What is needed: Print the entries verbatim, leaving out the images they contain.

Records excerpted from a collection:

**********

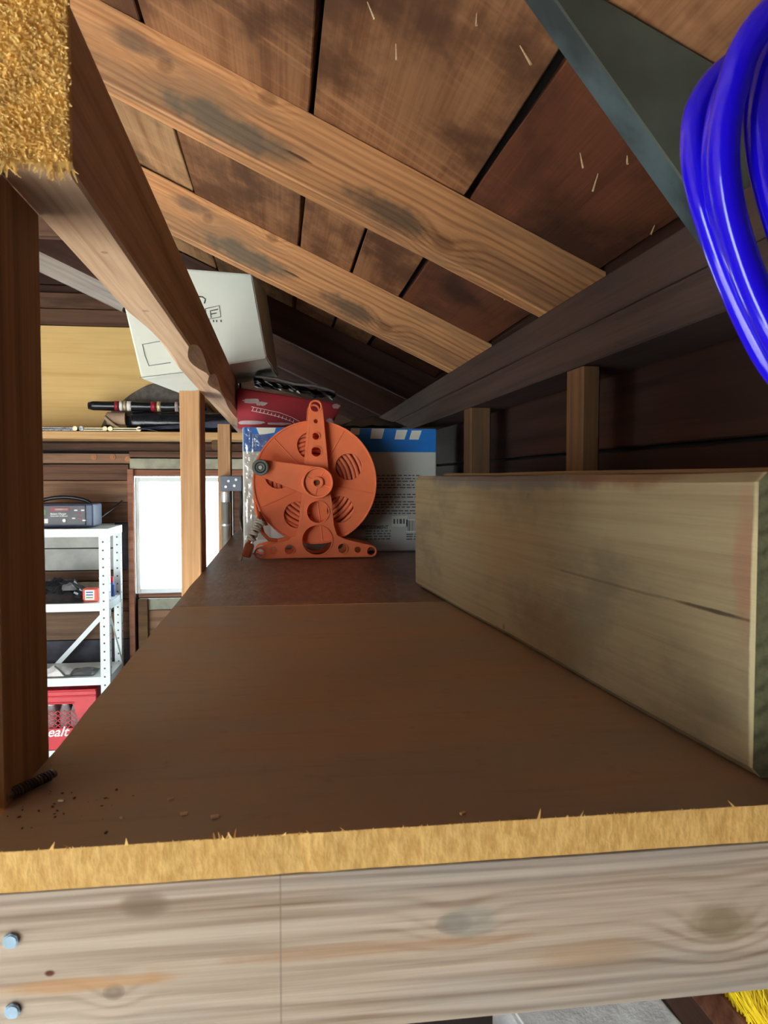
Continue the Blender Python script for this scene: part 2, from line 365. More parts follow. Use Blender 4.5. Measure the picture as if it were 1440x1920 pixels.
# --- ceiling: planks along Y, rafters across
ceil = empty('ceiling', (0, 0, 0), kind='structure')
slope = Vector((1, 0, -S)).normalized(); nrm = Vector((S, 0, 1)).normalized()
edges = [.80, .470, .2636, .157, .0451, -.1785, -.385, -.60, -.82, -1.03, -1.26, -1.48, -1.74]
TH = .02
for i in range(len(edges)-1):
    x1, x0 = edges[i], edges[i+1]
    gap = [.004, .014, .007, .006, .010, .006, .005, .005, .005, .005, .005, .005][i]
    for j, (ya, yb) in enumerate(((-1.5, .636), (.640, 1.71), (1.712, 4.1)) if i == 1 else ((-1.5, 1.098), (1.102, 2.318), (2.322, 4.1)) if i % 2 or i == 2 else ((-1.5, 1.71), (1.712, 4.1))):
        if i == 3 and j == 0: continue                # one wide plank here
        x1, x0 = edges[i], edges[i+2 if (i == 2 and j == 0) else i+1]
        wdt = (x1-x0)*NRM - gap; xc = (x0+x1)/2
        tilt = rnd.uniform(-.002, .004)
        c = Vector((xc, (ya+yb)/2, roofz(xc))) + nrm*(TH/2+tilt)
        board('plank', M['roof'] if (i == 1 and j == 0) else M['roof_red'] if i < 2 or ya > 2 else M['roof'] if i < 4 or j == 0 and i < 6 else M['roof_tan'], yb-ya, wdt, TH, axes(c, (0, 1, 0), slope*-1, nrm), ceil, seed=i*3+j, bev=.0015, wob=.003)
c = Vector((-.47, 1.3, roofz(-.47))) + nrm*(TH+.016)
box('roofing_felt', M['felt'], 5.8, 2.9, .008, axes(c, (0, 1, 0), -slope, nrm), ceil, 0)
# left slope (mirror about the ridge), out of sight, closes the roof
cl = Vector((XR-1.65, 1.3, roofz(XR)-S*1.65)) + Vector((-S, 0, 1)).normalized()*.02
box('left_slope', M['roof'], 5.8, 3.66, .02, axes(cl, (0, 1, 0), Vector((1, 0, S)), Vector((-S, 0, 1))), ceil, 0)
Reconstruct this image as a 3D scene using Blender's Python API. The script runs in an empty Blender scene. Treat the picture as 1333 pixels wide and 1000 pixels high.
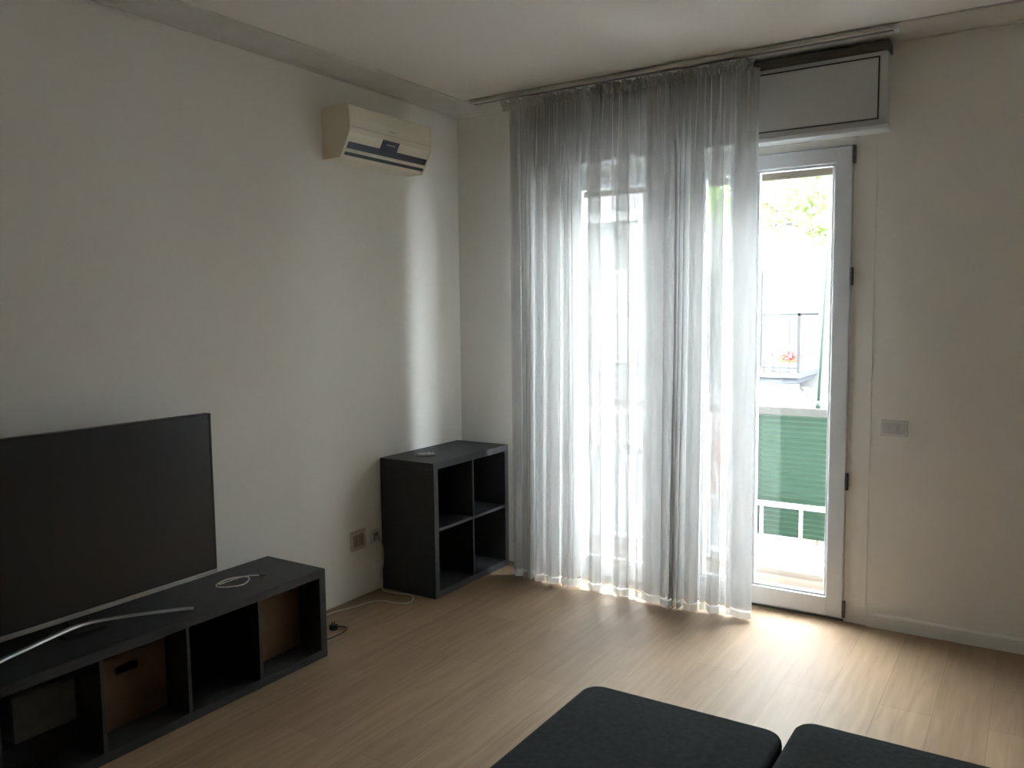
import bpy, bmesh, math, random
from mathutils import Vector, Matrix
random.seed(7)
S = bpy.context.scene
COL = S.collection
# ------------------------------------------------------------------ materials
def new_mat(name):
    m = bpy.data.materials.new(name); m.use_nodes = True
    nt = m.node_tree; nt.nodes.clear()
    out = nt.nodes.new('ShaderNodeOutputMaterial')
    return m, nt, out
def mat(name, col, rough=.5, metal=0., var=.06, scale=12., bump=0., bscale=60., spec=.5, stretch=(1,1,1), coat=0.):
    m, nt, out = new_mat(name)
    b = nt.nodes.new('ShaderNodeBsdfPrincipled')
    b.inputs['Roughness'].default_value = rough
    b.inputs['Metallic'].default_value = metal
    b.inputs['Specular IOR Level'].default_value = spec
    b.inputs['Coat Weight'].default_value = coat
    tc = nt.nodes.new('ShaderNodeTexCoord'); mp = nt.nodes.new('ShaderNodeMapping')
    mp.inputs['Scale'].default_value = stretch
    nt.links.new(tc.outputs['Object'], mp.inputs['Vector'])
    n = nt.nodes.new('ShaderNodeTexNoise'); n.inputs['Scale'].default_value = scale; n.inputs['Detail'].default_value = 5
    nt.links.new(mp.outputs[0], n.inputs['Vector'])
    r = nt.nodes.new('ShaderNodeValToRGB')
    r.color_ramp.elements[0].position = .3; r.color_ramp.elements[1].position = .7
    r.color_ramp.elements[0].color = tuple(max(0, c*(1-var)) for c in col)+(1,)
    r.color_ramp.elements[1].color = tuple(min(1, c*(1+var)) for c in col)+(1,)
    nt.links.new(n.outputs['Fac'], r.inputs['Fac']); nt.links.new(r.outputs[0], b.inputs['Base Color'])
    if bump:
        n2 = nt.nodes.new('ShaderNodeTexNoise'); n2.inputs['Scale'].default_value = bscale; n2.inputs['Detail'].default_value = 4
        nt.links.new(mp.outputs[0], n2.inputs['Vector'])
        bp = nt.nodes.new('ShaderNodeBump'); bp.inputs['Strength'].default_value = bump; bp.inputs['Distance'].default_value = .01
        nt.links.new(n2.outputs['Fac'], bp.inputs['Height']); nt.links.new(bp.outputs[0], b.inputs['Normal'])
    nt.links.new(b.outputs[0], out.inputs[0])
    return m
M = {}
M['wall'] = mat('wall_paint', (.87,.85,.80), .9, var=.012, scale=3, bump=.12, bscale=35, spec=.2)
M['ceiling'] = mat('ceiling_paint', (.86,.82,.77), .9, var=.015, scale=2, bump=.15, bscale=30, spec=.2)
M['cove'] = mat('cove_plaster', (.66,.64,.60), .9, var=.05, scale=9, bump=.3, bscale=40, spec=.2)
M['white'] = mat('white_lacquer', (.72,.74,.76), .35, var=.02, scale=8)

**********

Written reply:
Continue the Blender Python script for this scene: part 2, from line 365. More parts follow. Use Blender 4.5. Measure the picture as if it were 1440x1920 pixels.
# --- ceiling: planks along Y, rafters across
ceil = empty('ceiling', (0, 0, 0), kind='structure')
slope = Vector((1, 0, -S)).normalized(); nrm = Vector((S, 0, 1)).normalized()
edges = [.80, .470, .2636, .157, .0451, -.1785, -.385, -.60, -.82, -1.03, -1.26, -1.48, -1.74]
TH = .02
for i in range(len(edges)-1):
    x1, x0 = edges[i], edges[i+1]
    gap = [.004, .014, .007, .006, .010, .006, .005, .005, .005, .005, .005, .005][i]
    for j, (ya, yb) in enumerate(((-1.5, .636), (.640, 1.71), (1.712, 4.1)) if i == 1 else ((-1.5, 1.098), (1.102, 2.318), (2.322, 4.1)) if i % 2 or i == 2 else ((-1.5, 1.71), (1.712, 4.1))):
        if i == 3 and j == 0: continue                # one wide plank here
        x1, x0 = edges[i], edges[i+2 if (i == 2 and j == 0) else i+1]
        wdt = (x1-x0)*NRM - gap; xc = (x0+x1)/2
        tilt = rnd.uniform(-.002, .004)
        c = Vector((xc, (ya+yb)/2, roofz(xc))) + nrm*(TH/2+tilt)
        board('plank', M['roof'] if (i == 1 and j == 0) else M['roof_red'] if i < 2 or ya > 2 else M['roof'] if i < 4 or j == 0 and i < 6 else M['roof_tan'], yb-ya, wdt, TH, axes(c, (0, 1, 0), slope*-1, nrm), ceil, seed=i*3+j, bev=.0015, wob=.003)
c = Vector((-.47, 1.3, roofz(-.47))) + nrm*(TH+.016)
box('roofing_felt', M['felt'], 5.8, 2.9, .008, axes(c, (0, 1, 0), -slope, nrm), ceil, 0)
# left slope (mirror about the ridge), out of sight, closes the roof
cl = Vector((XR-1.65, 1.3, roofz(XR)-S*1.65)) + Vector((-S, 0, 1)).normalized()*.02
box('left_slope', M['roof'], 5.8, 3.66, .02, axes(cl, (0, 1, 0), Vector((1, 0, S)), Vector((-S, 0, 1))), ceil, 0)
Reconstruct this image as a 3D scene using Blender's Python API. The script runs in an empty Blender scene. Treat the picture as 1333 pixels wide and 1000 pixels high.
import bpy, bmesh, math, random
from mathutils import Vector, Matrix
random.seed(7)
S = bpy.context.scene
COL = S.collection
# ------------------------------------------------------------------ materials
def new_mat(name):
    m = bpy.data.materials.new(name); m.use_nodes = True
    nt = m.node_tree; nt.nodes.clear()
    out = nt.nodes.new('ShaderNodeOutputMaterial')
    return m, nt, out
def mat(name, col, rough=.5, metal=0., var=.06, scale=12., bump=0., bscale=60., spec=.5, stretch=(1,1,1), coat=0.):
    m, nt, out = new_mat(name)
    b = nt.nodes.new('ShaderNodeBsdfPrincipled')
    b.inputs['Roughness'].default_value = rough
    b.inputs['Metallic'].default_value = metal
    b.inputs['Specular IOR Level'].default_value = spec
    b.inputs['Coat Weight'].default_value = coat
    tc = nt.nodes.new('ShaderNodeTexCoord'); mp = nt.nodes.new('ShaderNodeMapping')
    mp.inputs['Scale'].default_value = stretch
    nt.links.new(tc.outputs['Object'], mp.inputs['Vector'])
    n = nt.nodes.new('ShaderNodeTexNoise'); n.inputs['Scale'].default_value = scale; n.inputs['Detail'].default_value = 5
    nt.links.new(mp.outputs[0], n.inputs['Vector'])
    r = nt.nodes.new('ShaderNodeValToRGB')
    r.color_ramp.elements[0].position = .3; r.color_ramp.elements[1].position = .7
    r.color_ramp.elements[0].color = tuple(max(0, c*(1-var)) for c in col)+(1,)
    r.color_ramp.elements[1].color = tuple(min(1, c*(1+var)) for c in col)+(1,)
    nt.links.new(n.outputs['Fac'], r.inputs['Fac']); nt.links.new(r.outputs[0], b.inputs['Base Color'])
    if bump:
        n2 = nt.nodes.new('ShaderNodeTexNoise'); n2.inputs['Scale'].default_value = bscale; n2.inputs['Detail'].default_value = 4
        nt.links.new(mp.outputs[0], n2.inputs['Vector'])
        bp = nt.nodes.new('ShaderNodeBump'); bp.inputs['Strength'].default_value = bump; bp.inputs['Distance'].default_value = .01
        nt.links.new(n2.outputs['Fac'], bp.inputs['Height']); nt.links.new(bp.outputs[0], b.inputs['Normal'])
    nt.links.new(b.outputs[0], out.inputs[0])
    return m
M = {}
M['wall'] = mat('wall_paint', (.87,.85,.80), .9, var=.012, scale=3, bump=.12, bscale=35, spec=.2)
M['ceiling'] = mat('ceiling_paint', (.86,.82,.77), .9, var=.015, scale=2, bump=.15, bscale=30, spec=.2)
M['cove'] = mat('cove_plaster', (.66,.64,.60), .9, var=.05, scale=9, bump=.3, bscale=40, spec=.2)
M['white'] = mat('white_lacquer', (.72,.74,.76), .35, var=.02, scale=8)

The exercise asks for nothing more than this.